1. The Rifle Matters (Reliability is Accuracy)
If you’re fighting your equipment, you aren’t focusing on your “Six Steps of a Shot.” My new 10/22 build was the game-changer. Knowing the rifle was zeroed and would cycle every time allowed me to focus entirely on my form rather than wondering if I was going to have a failure to extract during a 55-second stage.
- Lesson: Build or tune your rifle for reliability first. A jam during Stage 2 or 3 is a guaranteed score-killer.
2. The “Living Room” Training Program
I didn’t earn the patch on the range; I earned it on my living room floor. Standing and prone were always fine, but Seated was my “weak link.”
- The Fix: I spent a month sitting on the floor, stretching my hips into a stable position. It was uncomfortable, but it meant that when the “Commence Fire” whistle blew, I wasn’t fighting my own joints just to see the target.
- Dry Fire: I hate it. You probably hate it too. Do it anyway. It’s the only way to master the transition from standing to seated/prone without wasting expensive match ammo.
3. NPOA: Check it, then Check it Again
Natural Point of Aim (NPOA) is the “secret sauce” of Appleseed. If your muscles are “muscling” the rifle onto the target, you will throw shots as you fatigue.
- Lesson: On every string, I made sure to find my NPOA and—critically—checked it twice. If I shifted even a fraction during a magazine change, I took the half-second to realign my body, not just the rifle.
4. Stage 4: The Double-Point Trap
Stage 4 is where dreams go to die. Because it’s weighted for 100 points, the pressure is immense.
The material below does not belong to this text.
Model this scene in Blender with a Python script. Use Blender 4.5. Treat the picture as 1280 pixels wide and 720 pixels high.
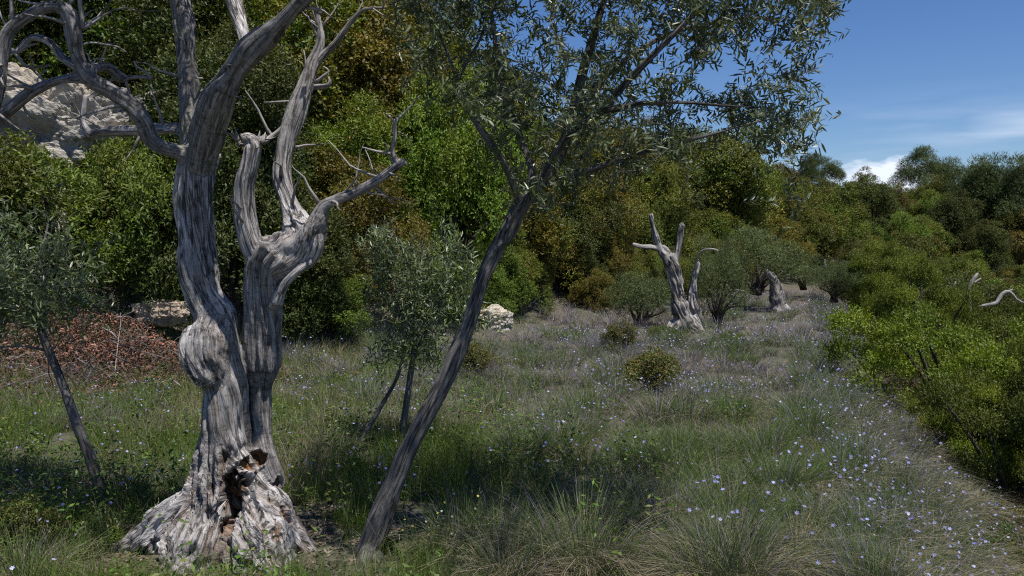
import bpy, math, random
import numpy as np
from mathutils import Vector, Matrix

for o in list(bpy.data.objects): bpy.data.objects.remove(o)
scene = bpy.context.scene
COL = scene.collection
R_ = math.radians

# ------------------------------------------------------------------ camera, sky, sun, exposure
EYE = 1.6
FPX = 1005.0                      # focal length in pixels of the 1280 wide photograph
PITCH = math.atan(50 / FPX)
cam_d = bpy.data.cameras.new('camera'); cam = bpy.data.objects.new('camera', cam_d); COL.objects.link(cam)
cam_d.sensor_width = 36; cam_d.lens = 36 * FPX / 1280; cam_d.clip_start = 0.05; cam_d.clip_end = 6000
cam.location = (0, 0, EYE); cam.rotation_euler = (math.pi / 2 - PITCH, 0, 0)
scene.camera = cam

SUN_DIR = Vector((0.27, -0.28, 1.0)).normalized()       # towards the sun
SUN_EL = math.asin(SUN_DIR.z); SUN_AZ = math.atan2(SUN_DIR.x, SUN_DIR.y)
world = bpy.data.worlds.new('World'); scene.world = world; world.use_nodes = True
sun_d = bpy.data.lights.new('sun', 'SUN'); sun = bpy.data.objects.new('sun', sun_d); COL.objects.link(sun)
sun_d.energy = 5.0; sun_d.angle = R_(0.53); sun_d.color = (1.0, 0.95, 0.88)
sun.rotation_euler = SUN_DIR.to_track_quat('Z', 'Y').to_euler(); sun.location = (4, -5, 12)
scene.view_settings.view_transform = 'Standard'; scene.view_settings.look = 'None'
scene.view_settings.exposure = 0.40; scene.view_settings.gamma = 1
scene.view_settings.use_curve_mapping = False
scene.cycles.use_denoising = False
scene.render.filter_size = 1.15; scene.cycles.pixel_filter_type = 'BLACKMAN_HARRIS'; scene.cycles.filter_width = 1.15
scene.cycles.max_bounces = 4; scene.cycles.diffuse_bounces = 1; scene.cycles.glossy_bounces = 2
scene.cycles.transmission_bounces = 2; scene.cycles.transparent_max_bounces = 4


def build_world():
    nt = world.node_tree; N = nt.nodes; L = nt.links; N.clear()
    out = N.new('ShaderNodeOutputWorld'); bg = N.new('ShaderNodeBackground'); bg.inputs[1].default_value = 0.082
    sky = N.new('ShaderNodeTexSky'); sky.sky_type = 'NISHITA'; sky.sun_disc = False
    sky.sun_elevation = SUN_EL; sky.sun_rotation = SUN_AZ
    sky.altitude = 200; sky.air_density = 1.0; sky.dust_density = 0.15; sky.ozone_density = 4.5
    tc = N.new('ShaderNodeTexCoord')
    # clouds: cumulus low over the far ridge and thin streaks above them, fixed in the sky
    mp = N.new('ShaderNodeMapping'); mp.inputs['Scale'].default_value = (9, 9, 22)
    nz = N.new('ShaderNodeTexNoise'); nz.inputs['Scale'].default_value = 1.6; nz.inputs['Detail'].default_value = 7; nz.inputs['Roughness'].default_value = 0.55
    L.new(tc.outputs['Generated'], mp.inputs[0]); L.new(mp.outputs[0], nz.inputs[0])
    sep = N.new('ShaderNodeSeparateXYZ'); L.new(tc.outputs['Generated'], sep.inputs[0])
    def ramp(sock, pts):
        r = N.new('ShaderNodeValToRGB'); e = r.color_ramp.elements
        while len(e) < len(pts): e.new(0.5)
        for k, (p, v) in enumerate(pts): e[k].position = p; e[k].color = (v, v, v, 1)
        L.new(sock, r.inputs[0]); return r.outputs[0]
    def mul(a, b):
        m = N.new('ShaderNodeMath'); m.operation = 'MULTIPLY'
        for k, s in enumerate((a, b)):
            if isinstance(s, (int, float)): m.inputs[k].default_value = s
            else: L.new(s, m.inputs[k])
        return m.outputs[0]
    def add(a, b):
        m = N.new('ShaderNodeMath'); m.operation = 'ADD'; m.use_clamp = True
        L.new(a, m.inputs[0])
        if isinstance(b, (int, float)): m.inputs[1].default_value = b
        else: L.new(b, m.inputs[1])
        return m.outputs[0]
    # distance from the cumulus centre
    def blob(px, py, sx, sz):
        v = ray(px, py).normalized()
        s = N.new('ShaderNodeVectorMath'); s.operation = 'SUBTRACT'; L.new(tc.outputs['Generated'], s.inputs[0]); s.inputs[1].default_value = v
        k = N.new('ShaderNodeVectorMath'); k.operation = 'MULTIPLY'; L.new(s.outputs[0], k.inputs[0]); k.inputs[1].default_value = (1 / sx, 1 / sx, 1 / sz)
        ln = N.new('ShaderNodeVectorMath'); ln.operation = 'LENGTH'; L.new(k.outputs[0], ln.inputs[0])
        return ramp(ln.outputs['Value'], [(0.0, 1), (1.0, 0)])
    c1 = ramp(add(mul(nz.outputs[0], 0.65), mul(blob(1105, 222, 0.085, 0.035), 0.38)), [(0.50, 0), (0.62, 0.9)])
    mp2 = N.new('ShaderNodeMapping'); mp2.inputs['Scale'].default_value = (3.5, 3.5, 30); mp2.inputs['Location'].default_value = (0.3, 0.1, 0.4)
    nz2 = N.new('ShaderNodeTexNoise'); nz2.inputs['Scale'].default_value = 1.4; nz2.inputs['Detail'].default_value = 5
    L.new(tc.outputs['Generated'], mp2.inputs[0]); L.new(mp2.outputs[0], nz2.inputs[0])
    band = ramp(sep.outputs[2], [(0.0, 0.7), (0.11, 0.7), (0.15, 0.4), (0.18, 0.0)])
    c2 = mul(ramp(nz2.outputs[0], [(0.48, 0), (0.86, 0.4)]), band)
    c3 = mul(ramp(add(mul(nz2.outputs[0], 0.5), mul(blob(1290, 150, 0.12, 0.03), 0.6)), [(0.52, 0), (0.8, 0.35)]), 0.9)
    m = add(add(c1, c2), c3)
    mx = N.new('ShaderNodeMix'); mx.data_type = 'RGBA'
    hv = N.new('ShaderNodeHueSaturation'); hv.inputs['Saturation'].default_value = 1.2; hv.inputs['Hue'].default_value = 0.51; L.new(sky.outputs[0], hv.inputs['Color'])
    L.new(m, mx.inputs[0]); L.new(hv.outputs[0], mx.inputs[6]); mx.inputs[7].default_value = (9.0, 9.6, 10.8, 1)
    L.new(mx.outputs[2], bg.inputs[0]); L.new(bg.outputs[0], out.inputs[0])


# ------------------------------------------------------------------ helpers
FWD = Vector((0, math.cos(PITCH), -math.sin(PITCH))); UP = Vector((0, math.sin(PITCH), math.cos(PITCH)))


def ray(px, py):
    return FWD + Vector((1, 0, 0)) * ((px - 640) / FPX) + UP * ((360 - py) / FPX)


def at(px, py, d):
    """World point whose distance ahead of the viewpoint is d metres."""
    r = ray(px, py); k = d / r.y
    return np.array((r.x * k, d, EYE + r.z * k))


def px_of(x, y, z):
    dz = z - EYE
    c = FWD.y * y + FWD.z * dz
    return 640 + FPX * x / c, 360 - FPX * (UP.y * y + UP.z * dz) / c


def nrm(v):
    return v / np.maximum(np.linalg.norm(v, axis=-1, keepdims=True), 1e-9)


def _hash(ix, iy, iz, seed):
    h = (ix.astype(np.int64) * 374761393 + iy.astype(np.int64) * 668265263 + iz.astype(np.int64) * 2147483647 + seed * 974711) & 0xffffffff
    h = ((h ^ (h >> 13)) * 1274126177) & 0xffffffff
    h = ((h ^ (h >> 16)) * 2246822519) & 0xffffffff
    return ((h ^ (h >> 15)) & 0xffffff) / float(0xffffff)


def noise3(p, seed=0):
    p = np.asarray(p, float); i = np.floor(p).astype(np.int64); f = p - i
    u = f * f * f * (f * (f * 6 - 15) + 10)
    r = 0
    for dx in (0, 1):
        for dy in (0, 1):
            for dz in (0, 1):
                w = (u[..., 0] if dx else 1 - u[..., 0]) * (u[..., 1] if dy else 1 - u[..., 1]) * (u[..., 2] if dz else 1 - u[..., 2])
                r = r + w * _hash(i[..., 0] + dx, i[..., 1] + dy, i[..., 2] + dz, seed)
    return r


def fbm(p, oct=4, seed=0, gain=0.5):
    a, s, t = 1.0, 0.0, 0.0
    p = np.asarray(p, float)
    for k in range(oct):
        s = s + a * noise3(p, seed + 17 * k); t += a; a *= gain; p = p * 2.03 + 11.7
    return s / t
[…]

In my first AQT of the day, I blew it with a 70.
The Fix: Slow down. You have more time in Stage 4 than you think. Treat every shot on those tiny targets as its own individual event. Don’t let a bad shot on target #1 follow you to target #4.
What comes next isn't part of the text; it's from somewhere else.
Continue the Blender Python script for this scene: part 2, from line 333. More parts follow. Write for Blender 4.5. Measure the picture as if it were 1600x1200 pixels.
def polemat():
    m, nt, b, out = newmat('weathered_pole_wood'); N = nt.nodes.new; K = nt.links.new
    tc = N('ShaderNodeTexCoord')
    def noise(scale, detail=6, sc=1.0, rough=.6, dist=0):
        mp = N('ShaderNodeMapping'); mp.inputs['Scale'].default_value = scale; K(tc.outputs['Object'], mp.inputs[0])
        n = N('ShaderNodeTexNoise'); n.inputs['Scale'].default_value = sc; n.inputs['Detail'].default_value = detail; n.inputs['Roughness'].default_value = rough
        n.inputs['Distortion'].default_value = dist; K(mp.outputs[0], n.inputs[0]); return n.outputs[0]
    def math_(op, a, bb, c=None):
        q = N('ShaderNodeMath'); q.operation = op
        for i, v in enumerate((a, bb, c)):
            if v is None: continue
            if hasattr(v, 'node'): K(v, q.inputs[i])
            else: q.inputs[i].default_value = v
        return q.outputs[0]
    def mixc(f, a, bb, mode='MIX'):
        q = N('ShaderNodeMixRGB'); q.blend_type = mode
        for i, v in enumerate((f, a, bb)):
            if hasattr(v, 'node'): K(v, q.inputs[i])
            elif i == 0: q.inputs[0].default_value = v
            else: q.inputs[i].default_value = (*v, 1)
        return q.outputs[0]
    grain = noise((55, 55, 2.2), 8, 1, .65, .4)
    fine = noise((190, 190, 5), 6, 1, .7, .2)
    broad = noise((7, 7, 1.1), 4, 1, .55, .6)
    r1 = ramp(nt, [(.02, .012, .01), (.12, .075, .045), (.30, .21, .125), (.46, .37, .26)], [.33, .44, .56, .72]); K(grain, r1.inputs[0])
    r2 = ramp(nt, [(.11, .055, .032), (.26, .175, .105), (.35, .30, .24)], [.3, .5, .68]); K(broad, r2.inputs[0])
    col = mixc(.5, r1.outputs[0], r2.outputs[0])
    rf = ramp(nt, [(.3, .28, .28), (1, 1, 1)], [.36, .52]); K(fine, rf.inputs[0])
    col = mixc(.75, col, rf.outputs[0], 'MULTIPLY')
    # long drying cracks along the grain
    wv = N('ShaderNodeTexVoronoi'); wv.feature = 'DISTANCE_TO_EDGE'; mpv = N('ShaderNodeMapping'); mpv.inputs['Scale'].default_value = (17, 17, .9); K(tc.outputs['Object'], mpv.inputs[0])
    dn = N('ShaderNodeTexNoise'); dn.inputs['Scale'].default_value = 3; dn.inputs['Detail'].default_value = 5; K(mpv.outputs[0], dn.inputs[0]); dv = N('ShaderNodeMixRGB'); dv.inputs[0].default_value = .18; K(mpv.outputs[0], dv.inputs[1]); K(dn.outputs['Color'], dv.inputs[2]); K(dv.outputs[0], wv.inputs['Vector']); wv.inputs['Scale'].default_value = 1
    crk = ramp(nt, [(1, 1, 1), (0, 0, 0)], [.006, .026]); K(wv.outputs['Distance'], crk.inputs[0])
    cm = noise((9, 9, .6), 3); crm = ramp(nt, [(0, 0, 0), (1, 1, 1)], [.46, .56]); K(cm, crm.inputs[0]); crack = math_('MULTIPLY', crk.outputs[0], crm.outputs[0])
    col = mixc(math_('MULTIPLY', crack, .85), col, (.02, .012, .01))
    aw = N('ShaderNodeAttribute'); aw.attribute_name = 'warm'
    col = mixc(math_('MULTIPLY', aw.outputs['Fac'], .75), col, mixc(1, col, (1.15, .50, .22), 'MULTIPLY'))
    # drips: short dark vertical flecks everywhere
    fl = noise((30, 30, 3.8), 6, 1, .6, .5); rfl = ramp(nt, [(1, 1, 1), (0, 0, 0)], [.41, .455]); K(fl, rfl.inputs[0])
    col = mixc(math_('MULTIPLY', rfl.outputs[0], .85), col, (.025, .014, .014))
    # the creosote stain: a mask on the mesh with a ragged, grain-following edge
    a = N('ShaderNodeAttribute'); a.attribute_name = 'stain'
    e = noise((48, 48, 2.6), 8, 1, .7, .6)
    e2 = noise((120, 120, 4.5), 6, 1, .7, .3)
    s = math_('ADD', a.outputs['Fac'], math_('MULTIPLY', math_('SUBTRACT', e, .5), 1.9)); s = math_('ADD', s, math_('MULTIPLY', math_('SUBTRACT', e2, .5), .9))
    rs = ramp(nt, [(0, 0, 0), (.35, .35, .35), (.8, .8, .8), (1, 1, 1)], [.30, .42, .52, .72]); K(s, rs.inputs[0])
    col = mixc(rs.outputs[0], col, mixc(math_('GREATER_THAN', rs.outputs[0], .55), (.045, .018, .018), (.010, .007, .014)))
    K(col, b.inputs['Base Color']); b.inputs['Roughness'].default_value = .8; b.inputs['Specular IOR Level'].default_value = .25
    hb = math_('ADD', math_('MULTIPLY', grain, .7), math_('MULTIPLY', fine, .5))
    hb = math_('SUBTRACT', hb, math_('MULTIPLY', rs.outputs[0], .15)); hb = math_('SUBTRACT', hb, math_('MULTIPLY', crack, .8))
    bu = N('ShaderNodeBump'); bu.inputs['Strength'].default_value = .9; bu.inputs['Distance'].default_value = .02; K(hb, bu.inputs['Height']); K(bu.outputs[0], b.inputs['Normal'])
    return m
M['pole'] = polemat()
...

5. Know Your Limits (Seated vs. Kneeling)
I figured out early that kneeling was too unstable for my frame. Even though the instruction covers both, I committed to the Seated position for Stage 2.
- Lesson: Consistency beats variety. Find the legal position that gives you the best “rock-solid” foundation and stick to it until it becomes second nature.
6. The Redcoat Confidence Boost
Closing out the day with a perfect 13/13 Redcoat wasn’t just about the hits—it was the proof that the fundamentals were finally “baked in.” When you stop thinking about the rules and start just applying them, the scores follow.
Rifleman is a state of mind. If you’re stuck at that 190–205 range, stop buying new gadgets and start stretching on your floor. I’ll see you on the line.